(Requirements): Work out how many lines in the data hold the word "scene", and reply with that number only.

(Exercise material):

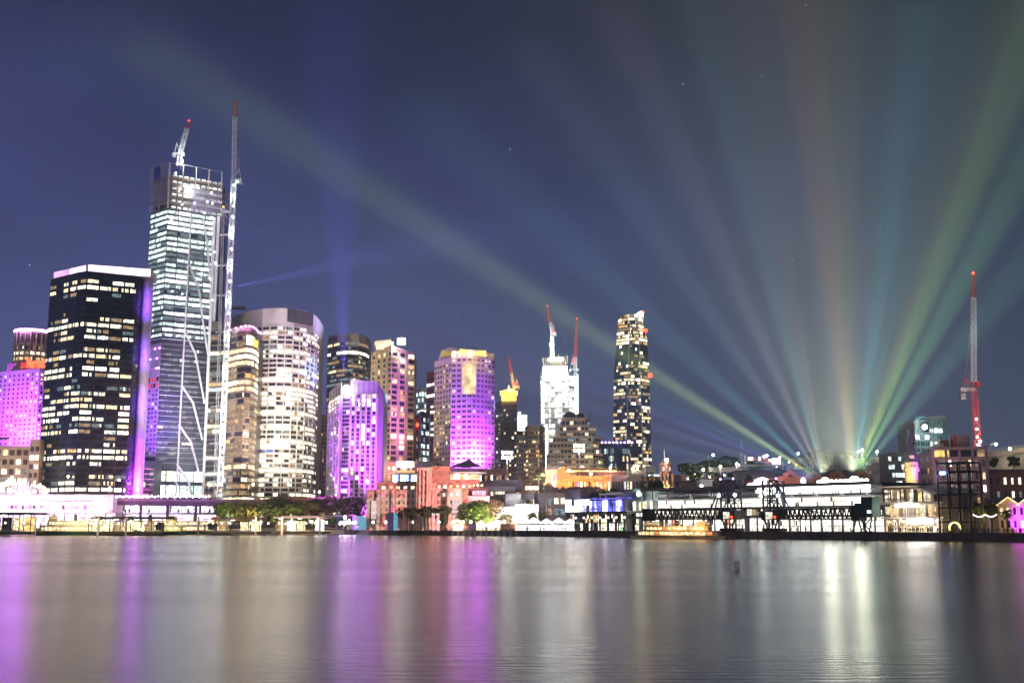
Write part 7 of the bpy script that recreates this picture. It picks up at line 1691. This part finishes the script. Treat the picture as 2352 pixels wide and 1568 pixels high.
==
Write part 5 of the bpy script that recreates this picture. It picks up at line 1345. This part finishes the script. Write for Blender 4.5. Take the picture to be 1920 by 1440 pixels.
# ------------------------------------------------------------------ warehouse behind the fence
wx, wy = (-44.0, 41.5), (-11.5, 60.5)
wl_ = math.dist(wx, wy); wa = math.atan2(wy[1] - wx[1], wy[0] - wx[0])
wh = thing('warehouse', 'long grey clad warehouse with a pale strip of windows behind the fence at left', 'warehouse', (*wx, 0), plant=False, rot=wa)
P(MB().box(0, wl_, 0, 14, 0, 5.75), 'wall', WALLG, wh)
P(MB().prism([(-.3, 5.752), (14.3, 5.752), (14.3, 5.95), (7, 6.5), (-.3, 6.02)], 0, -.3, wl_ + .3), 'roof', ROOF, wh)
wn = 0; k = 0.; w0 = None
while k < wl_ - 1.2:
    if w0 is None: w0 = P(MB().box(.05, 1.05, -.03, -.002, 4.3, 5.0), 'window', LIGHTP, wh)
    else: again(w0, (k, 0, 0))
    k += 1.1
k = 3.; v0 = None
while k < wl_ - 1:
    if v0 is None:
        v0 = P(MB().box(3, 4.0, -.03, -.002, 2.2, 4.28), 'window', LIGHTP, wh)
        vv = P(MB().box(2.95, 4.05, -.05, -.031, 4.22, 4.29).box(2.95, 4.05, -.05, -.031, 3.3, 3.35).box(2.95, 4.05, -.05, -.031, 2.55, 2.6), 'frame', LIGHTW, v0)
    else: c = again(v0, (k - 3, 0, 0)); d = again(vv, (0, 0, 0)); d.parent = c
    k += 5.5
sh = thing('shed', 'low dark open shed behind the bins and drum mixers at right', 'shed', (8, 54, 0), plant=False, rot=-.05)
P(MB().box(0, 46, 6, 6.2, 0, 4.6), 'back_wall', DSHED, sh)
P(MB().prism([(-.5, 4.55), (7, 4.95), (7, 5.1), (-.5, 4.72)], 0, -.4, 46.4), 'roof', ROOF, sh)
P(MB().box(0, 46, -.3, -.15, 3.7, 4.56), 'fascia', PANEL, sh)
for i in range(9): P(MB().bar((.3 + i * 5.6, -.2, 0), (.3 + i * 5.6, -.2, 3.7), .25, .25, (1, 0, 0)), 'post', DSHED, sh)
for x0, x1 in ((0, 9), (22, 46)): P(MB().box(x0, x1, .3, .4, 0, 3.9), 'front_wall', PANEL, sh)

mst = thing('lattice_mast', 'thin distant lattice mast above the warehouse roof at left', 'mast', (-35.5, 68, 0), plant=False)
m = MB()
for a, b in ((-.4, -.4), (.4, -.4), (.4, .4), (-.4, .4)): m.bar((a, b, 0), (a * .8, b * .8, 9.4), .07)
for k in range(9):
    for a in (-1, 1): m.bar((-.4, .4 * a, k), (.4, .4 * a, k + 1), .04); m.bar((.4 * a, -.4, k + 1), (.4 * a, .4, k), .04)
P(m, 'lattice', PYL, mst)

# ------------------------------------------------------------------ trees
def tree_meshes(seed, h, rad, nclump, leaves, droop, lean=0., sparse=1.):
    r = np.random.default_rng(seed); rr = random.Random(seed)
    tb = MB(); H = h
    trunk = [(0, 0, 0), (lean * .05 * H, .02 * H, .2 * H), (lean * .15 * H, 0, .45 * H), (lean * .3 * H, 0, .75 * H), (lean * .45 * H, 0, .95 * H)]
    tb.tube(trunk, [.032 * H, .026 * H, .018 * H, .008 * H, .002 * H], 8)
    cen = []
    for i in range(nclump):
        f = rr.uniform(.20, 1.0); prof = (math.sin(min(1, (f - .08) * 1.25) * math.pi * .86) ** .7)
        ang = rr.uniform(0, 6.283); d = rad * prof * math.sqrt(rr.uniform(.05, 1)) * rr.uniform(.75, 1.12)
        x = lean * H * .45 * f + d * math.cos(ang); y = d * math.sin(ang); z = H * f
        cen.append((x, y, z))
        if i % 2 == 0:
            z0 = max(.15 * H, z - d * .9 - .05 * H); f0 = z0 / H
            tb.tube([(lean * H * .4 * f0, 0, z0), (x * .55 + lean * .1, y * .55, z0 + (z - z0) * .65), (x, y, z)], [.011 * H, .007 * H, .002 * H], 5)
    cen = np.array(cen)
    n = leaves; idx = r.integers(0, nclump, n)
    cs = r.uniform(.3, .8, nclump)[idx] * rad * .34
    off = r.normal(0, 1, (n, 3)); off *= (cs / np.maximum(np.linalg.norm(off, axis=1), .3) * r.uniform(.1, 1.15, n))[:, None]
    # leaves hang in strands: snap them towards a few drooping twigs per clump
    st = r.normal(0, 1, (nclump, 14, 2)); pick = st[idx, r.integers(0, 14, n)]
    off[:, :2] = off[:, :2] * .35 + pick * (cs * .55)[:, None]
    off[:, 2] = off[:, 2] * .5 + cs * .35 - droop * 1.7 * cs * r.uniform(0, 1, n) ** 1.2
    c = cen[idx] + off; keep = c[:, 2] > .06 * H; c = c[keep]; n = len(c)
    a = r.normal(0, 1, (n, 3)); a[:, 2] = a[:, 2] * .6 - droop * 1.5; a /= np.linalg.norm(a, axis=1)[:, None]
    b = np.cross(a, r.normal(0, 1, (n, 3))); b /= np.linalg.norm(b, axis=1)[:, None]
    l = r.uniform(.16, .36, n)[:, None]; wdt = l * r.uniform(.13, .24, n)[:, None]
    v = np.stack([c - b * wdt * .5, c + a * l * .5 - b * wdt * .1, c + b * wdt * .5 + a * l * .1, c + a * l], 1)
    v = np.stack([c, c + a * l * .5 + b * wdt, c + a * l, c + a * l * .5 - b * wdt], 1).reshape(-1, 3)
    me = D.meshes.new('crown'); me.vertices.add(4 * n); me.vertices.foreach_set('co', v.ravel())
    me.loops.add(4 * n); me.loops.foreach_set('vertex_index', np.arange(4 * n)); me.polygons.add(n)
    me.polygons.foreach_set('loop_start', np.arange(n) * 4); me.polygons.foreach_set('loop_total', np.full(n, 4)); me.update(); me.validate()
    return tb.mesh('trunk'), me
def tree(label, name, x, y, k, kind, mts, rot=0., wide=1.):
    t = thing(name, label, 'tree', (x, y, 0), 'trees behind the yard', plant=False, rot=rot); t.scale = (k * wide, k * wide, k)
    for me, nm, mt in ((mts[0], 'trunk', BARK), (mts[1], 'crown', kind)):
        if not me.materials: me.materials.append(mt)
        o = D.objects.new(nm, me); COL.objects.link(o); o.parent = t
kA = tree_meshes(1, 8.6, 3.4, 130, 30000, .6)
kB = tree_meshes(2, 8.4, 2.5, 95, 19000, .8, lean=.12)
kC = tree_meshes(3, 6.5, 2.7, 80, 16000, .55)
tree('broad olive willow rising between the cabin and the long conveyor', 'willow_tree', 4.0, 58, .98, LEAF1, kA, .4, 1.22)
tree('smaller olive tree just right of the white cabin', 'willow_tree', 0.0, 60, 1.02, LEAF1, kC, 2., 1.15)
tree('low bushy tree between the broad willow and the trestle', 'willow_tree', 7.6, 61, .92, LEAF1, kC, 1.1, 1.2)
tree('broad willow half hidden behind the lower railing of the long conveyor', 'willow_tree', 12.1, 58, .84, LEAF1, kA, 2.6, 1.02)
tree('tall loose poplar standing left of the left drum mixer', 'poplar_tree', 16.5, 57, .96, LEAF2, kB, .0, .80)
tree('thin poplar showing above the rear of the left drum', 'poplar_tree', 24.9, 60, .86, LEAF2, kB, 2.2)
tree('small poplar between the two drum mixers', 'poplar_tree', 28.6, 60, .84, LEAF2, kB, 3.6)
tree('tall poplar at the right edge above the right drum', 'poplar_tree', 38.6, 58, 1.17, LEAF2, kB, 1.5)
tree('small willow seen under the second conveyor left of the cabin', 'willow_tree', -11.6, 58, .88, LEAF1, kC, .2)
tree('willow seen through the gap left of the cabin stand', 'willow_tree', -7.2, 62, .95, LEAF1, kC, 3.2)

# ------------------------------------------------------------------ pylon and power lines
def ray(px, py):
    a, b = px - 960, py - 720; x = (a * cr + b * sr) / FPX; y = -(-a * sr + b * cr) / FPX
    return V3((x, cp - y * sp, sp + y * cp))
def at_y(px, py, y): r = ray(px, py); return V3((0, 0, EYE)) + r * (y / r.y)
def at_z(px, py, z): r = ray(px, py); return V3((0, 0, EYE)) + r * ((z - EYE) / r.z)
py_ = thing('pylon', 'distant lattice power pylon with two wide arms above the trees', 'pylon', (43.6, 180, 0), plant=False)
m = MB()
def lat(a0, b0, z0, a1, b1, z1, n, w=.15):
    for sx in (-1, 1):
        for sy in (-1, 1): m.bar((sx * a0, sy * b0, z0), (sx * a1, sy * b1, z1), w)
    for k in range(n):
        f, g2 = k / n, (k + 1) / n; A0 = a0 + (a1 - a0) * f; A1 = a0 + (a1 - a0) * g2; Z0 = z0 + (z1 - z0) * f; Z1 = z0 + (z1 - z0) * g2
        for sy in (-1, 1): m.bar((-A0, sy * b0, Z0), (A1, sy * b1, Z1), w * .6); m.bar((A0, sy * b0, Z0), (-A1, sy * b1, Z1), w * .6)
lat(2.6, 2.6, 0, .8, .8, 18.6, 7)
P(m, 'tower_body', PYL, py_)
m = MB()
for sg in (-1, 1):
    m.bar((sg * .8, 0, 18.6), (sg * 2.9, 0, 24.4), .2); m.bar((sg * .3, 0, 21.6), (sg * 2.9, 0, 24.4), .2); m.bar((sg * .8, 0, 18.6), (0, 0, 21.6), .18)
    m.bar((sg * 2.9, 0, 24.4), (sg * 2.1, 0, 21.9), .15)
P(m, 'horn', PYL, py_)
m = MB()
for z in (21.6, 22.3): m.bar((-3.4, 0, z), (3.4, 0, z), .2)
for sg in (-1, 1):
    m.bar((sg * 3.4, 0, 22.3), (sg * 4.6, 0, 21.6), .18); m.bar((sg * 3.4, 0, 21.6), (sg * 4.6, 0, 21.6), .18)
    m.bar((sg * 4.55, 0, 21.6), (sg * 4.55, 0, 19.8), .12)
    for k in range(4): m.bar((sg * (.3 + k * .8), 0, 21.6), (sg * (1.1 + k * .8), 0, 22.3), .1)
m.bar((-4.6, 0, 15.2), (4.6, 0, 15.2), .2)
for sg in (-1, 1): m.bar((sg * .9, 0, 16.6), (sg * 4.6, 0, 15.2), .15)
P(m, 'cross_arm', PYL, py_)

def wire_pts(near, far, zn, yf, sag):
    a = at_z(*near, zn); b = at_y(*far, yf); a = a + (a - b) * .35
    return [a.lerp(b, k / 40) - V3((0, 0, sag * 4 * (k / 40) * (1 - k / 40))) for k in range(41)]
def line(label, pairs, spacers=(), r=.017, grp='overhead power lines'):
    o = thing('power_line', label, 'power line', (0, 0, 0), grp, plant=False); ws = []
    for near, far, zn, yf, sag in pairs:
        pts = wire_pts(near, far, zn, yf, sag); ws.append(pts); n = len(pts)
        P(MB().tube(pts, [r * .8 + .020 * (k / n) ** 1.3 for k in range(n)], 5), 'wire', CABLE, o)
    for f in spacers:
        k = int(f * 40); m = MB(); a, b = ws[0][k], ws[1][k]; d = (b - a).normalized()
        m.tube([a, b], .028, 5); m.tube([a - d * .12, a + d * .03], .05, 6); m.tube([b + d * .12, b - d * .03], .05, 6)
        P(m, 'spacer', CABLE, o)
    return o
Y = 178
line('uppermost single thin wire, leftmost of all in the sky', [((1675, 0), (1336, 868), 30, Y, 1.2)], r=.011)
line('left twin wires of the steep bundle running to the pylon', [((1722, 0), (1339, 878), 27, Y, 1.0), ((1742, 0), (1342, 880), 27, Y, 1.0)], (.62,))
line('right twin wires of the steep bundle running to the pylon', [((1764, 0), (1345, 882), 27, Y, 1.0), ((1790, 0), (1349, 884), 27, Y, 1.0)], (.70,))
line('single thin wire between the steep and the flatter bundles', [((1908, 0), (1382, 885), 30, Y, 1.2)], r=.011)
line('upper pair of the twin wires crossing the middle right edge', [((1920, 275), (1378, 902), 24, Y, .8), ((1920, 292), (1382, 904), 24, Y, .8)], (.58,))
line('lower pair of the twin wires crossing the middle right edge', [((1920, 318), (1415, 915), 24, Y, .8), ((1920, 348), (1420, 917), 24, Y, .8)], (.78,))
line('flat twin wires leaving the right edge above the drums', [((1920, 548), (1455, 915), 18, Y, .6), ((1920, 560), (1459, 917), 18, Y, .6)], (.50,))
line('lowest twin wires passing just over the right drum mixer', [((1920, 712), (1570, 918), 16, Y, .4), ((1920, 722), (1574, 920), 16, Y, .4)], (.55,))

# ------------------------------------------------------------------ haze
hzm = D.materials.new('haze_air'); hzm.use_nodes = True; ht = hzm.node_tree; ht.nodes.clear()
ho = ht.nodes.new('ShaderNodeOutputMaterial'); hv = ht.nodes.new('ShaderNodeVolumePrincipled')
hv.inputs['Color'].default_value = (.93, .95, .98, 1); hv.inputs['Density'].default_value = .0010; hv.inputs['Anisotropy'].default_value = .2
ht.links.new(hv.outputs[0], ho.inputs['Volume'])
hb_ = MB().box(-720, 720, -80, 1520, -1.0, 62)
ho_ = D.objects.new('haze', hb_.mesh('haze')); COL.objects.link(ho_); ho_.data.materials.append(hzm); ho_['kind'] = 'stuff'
...
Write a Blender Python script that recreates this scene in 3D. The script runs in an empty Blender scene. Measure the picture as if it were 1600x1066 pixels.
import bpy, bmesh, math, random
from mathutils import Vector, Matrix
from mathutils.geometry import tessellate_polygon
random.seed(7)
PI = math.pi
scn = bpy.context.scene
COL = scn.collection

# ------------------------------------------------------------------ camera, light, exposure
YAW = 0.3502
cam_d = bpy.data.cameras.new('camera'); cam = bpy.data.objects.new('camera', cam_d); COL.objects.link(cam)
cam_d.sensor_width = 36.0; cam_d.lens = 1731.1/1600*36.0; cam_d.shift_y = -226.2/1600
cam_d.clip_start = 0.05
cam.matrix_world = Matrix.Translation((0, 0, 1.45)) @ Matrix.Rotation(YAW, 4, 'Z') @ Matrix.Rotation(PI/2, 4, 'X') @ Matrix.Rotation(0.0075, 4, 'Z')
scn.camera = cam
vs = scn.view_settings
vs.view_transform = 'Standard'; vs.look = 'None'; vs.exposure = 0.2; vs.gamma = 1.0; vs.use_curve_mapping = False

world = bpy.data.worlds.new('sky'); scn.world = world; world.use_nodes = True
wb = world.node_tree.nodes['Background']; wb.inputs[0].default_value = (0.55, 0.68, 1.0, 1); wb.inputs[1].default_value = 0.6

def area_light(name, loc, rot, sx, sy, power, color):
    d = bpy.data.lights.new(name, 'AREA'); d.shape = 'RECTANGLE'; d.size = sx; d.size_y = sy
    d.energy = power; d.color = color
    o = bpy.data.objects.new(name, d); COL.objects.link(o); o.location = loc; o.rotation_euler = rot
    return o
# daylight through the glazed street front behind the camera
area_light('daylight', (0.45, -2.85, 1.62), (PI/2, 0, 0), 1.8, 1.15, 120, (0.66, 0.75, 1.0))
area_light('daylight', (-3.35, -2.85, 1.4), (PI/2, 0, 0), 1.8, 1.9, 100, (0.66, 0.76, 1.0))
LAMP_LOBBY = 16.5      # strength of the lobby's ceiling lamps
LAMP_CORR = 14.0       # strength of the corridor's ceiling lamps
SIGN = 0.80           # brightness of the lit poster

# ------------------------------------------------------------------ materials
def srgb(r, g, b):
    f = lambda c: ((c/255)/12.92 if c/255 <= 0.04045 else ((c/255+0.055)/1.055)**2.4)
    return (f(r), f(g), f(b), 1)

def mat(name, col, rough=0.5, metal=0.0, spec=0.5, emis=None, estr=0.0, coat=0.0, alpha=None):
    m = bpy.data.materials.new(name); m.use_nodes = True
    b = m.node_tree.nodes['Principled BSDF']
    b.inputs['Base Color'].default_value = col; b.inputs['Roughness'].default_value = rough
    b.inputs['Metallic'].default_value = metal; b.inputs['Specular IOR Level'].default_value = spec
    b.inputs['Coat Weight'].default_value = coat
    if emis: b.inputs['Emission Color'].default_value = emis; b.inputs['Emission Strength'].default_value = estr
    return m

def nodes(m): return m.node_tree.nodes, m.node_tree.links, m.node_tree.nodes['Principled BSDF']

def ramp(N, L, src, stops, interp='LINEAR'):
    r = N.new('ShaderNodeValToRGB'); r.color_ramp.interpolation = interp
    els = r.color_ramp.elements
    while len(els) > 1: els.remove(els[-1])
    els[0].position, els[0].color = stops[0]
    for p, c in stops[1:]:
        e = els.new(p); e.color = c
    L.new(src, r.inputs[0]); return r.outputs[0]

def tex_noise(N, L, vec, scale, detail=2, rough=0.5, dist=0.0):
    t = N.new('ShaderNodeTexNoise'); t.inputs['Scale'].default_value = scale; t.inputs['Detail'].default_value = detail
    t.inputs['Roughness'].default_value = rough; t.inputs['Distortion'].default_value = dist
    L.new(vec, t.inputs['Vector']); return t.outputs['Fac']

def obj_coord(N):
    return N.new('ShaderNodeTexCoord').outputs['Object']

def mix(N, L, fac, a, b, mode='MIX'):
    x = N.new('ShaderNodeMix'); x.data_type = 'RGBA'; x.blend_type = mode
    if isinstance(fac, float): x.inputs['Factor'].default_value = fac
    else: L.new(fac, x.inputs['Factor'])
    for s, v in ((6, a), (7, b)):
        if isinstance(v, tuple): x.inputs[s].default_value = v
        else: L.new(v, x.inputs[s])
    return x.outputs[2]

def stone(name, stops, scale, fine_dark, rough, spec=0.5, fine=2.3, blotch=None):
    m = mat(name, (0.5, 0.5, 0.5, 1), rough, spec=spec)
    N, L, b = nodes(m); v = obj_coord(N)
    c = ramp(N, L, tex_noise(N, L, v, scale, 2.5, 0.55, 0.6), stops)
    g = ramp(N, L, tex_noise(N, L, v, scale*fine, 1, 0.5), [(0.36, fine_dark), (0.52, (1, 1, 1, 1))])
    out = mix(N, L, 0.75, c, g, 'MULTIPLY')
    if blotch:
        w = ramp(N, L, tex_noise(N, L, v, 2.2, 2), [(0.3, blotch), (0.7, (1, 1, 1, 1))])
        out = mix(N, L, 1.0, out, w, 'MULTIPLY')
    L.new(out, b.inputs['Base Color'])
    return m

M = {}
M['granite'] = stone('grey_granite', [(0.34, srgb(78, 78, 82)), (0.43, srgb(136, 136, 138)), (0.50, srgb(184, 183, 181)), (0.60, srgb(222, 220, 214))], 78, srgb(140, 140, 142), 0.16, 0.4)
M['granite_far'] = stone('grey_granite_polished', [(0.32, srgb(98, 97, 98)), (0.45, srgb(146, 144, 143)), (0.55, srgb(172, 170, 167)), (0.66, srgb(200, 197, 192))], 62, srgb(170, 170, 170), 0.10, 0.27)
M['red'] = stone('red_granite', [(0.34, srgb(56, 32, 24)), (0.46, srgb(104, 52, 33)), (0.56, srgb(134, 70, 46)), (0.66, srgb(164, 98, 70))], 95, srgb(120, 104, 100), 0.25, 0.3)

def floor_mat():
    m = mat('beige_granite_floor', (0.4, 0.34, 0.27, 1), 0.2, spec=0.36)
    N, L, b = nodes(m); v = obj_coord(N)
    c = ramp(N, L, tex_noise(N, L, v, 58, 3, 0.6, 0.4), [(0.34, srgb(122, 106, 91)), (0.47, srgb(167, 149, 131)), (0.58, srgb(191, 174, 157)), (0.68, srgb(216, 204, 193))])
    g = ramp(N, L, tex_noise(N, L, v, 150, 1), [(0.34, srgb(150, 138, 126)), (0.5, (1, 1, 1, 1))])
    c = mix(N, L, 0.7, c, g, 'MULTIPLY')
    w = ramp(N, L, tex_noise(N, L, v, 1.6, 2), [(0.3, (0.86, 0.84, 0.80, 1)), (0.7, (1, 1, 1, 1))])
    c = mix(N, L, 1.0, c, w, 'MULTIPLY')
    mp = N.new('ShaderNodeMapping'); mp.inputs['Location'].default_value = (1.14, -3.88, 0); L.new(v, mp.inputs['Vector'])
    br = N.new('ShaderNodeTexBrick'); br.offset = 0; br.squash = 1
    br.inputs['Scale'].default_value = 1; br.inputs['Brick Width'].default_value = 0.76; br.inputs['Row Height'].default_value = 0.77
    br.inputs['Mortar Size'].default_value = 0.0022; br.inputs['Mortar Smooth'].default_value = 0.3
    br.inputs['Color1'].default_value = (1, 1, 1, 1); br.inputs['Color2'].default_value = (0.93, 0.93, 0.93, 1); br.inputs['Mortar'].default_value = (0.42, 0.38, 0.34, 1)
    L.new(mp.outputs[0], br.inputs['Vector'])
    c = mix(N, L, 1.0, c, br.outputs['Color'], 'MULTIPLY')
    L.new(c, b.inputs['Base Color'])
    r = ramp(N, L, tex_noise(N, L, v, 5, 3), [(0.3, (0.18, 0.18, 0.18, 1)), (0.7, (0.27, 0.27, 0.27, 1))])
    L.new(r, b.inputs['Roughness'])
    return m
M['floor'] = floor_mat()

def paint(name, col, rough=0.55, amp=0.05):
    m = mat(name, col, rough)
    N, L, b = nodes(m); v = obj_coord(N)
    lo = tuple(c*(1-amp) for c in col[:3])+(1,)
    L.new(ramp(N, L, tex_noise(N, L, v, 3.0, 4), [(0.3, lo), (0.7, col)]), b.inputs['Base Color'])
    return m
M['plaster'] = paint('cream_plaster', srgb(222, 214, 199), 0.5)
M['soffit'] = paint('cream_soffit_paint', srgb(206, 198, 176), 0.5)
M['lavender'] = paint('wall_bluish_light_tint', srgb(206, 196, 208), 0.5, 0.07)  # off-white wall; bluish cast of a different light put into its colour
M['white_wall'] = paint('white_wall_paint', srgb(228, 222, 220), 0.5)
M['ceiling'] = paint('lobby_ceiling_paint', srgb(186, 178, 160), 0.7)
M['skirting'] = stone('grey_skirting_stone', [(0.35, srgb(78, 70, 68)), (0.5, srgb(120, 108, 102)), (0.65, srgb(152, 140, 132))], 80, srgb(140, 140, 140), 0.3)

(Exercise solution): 2